Tecklenburg was joined by Police Chief Luther Reynolds, who again called Floyd’s death while in police custody “deplorable.”

But of the rioting, he said it is “not the right way to hear the message when you come in here and want to wreak havoc and commit crimes in our city.”

“So, yesterday we had a peaceful protest,” Reynolds said. “And there’s people who’ve come here who are not a part of this city. Who mean harm to our city. So we went yesterday from having a peaceful protest with family members, children, different races different ethnic backgrounds, very diverse group of people who wanted to be heard, to a smaller subset of people who wanted to commit crimes.”

He said some of his officers logged 20 miles Saturday night as they tried to push back rioters and clear the city.

“I had officers who were hit by bottles and rocks and bricks,” Reynolds said. “And I can promise you we’ll have a different footprint tonight. We have gas. We have Grenadiers. We have a lot of sets of handcuffs we a lot of mobile field force teams. And if we have to. We’re going to take a little bit of a different approach tonight. And we’re going to be making arrests.”

But Reynolds fired back at criticism of his agency’s handling of the crowds.

“I will just tell you when you’re in a riot for 12 to 16 hours in that type of environment, you have to be strategic, you have to be smart, you have to be thoughtful,” he said.

But he also responded to questions about why police “didn’t just arrest them all.”

“It sounds easy, but it’s not,” he said. “Sometimes when you chase people down an alleyway instead of helping you’ve now created another problem. Now I have 10 or 20 officers that I have to rescue because... they’re not with our main group.”

Reynolds said he believes the rioters were counting on police to get separated.
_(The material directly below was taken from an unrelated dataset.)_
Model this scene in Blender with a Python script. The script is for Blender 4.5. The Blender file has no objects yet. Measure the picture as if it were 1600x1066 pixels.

“The people who were in our city last night, they’re not from this area,” he said. “They’re well trained, they’re well equipped, they had radios. Many had other technology to communicate with each other. And that’s exactly what they wanted us to do, because they wanted to create more carnage. They wanted people to be injured, and we did a good job with what we had.”

U.S. First District Congressman Joe Cunningham, who also attended Tecklenburg’s news conference, said he thinks there is one thing everyone can agree on about what happened in downtown Charleston: “Throughout our country is people were mad as hell. People were mad as hell about what’s going on and what’s been going on.”

“And the fact is, if you can watch on camera a young man saying that you can’t breathe while someone has their knee on his neck, and you don’t feel angry, you may not have a beating heart inside of you," Cunningham said.

He said he walked down King Street Sunday morning and helped in clean-up efforts.

“I talked to business owners who had their family working with them at their business,” he said. “I talked to folks who stood on King Street fighting off violent protesters, and it does a serious disservice to everything that is trying to be accomplished and trying to bridge that racial divide. When you shatter windows, when you light cars on fire, it’s not becoming of who we are as a country, and sure as hell isn’t becoming who we are as a community.”

Tecklenburg said a citywide curfew would take effect at 6 p.m. Sunday and run through 6 a.m. on Monday.

The city of North Charleston, the town of Summerville and Charleston County have since enacted a 6 p.m. to 6 a.m. curfew effective Sunday night.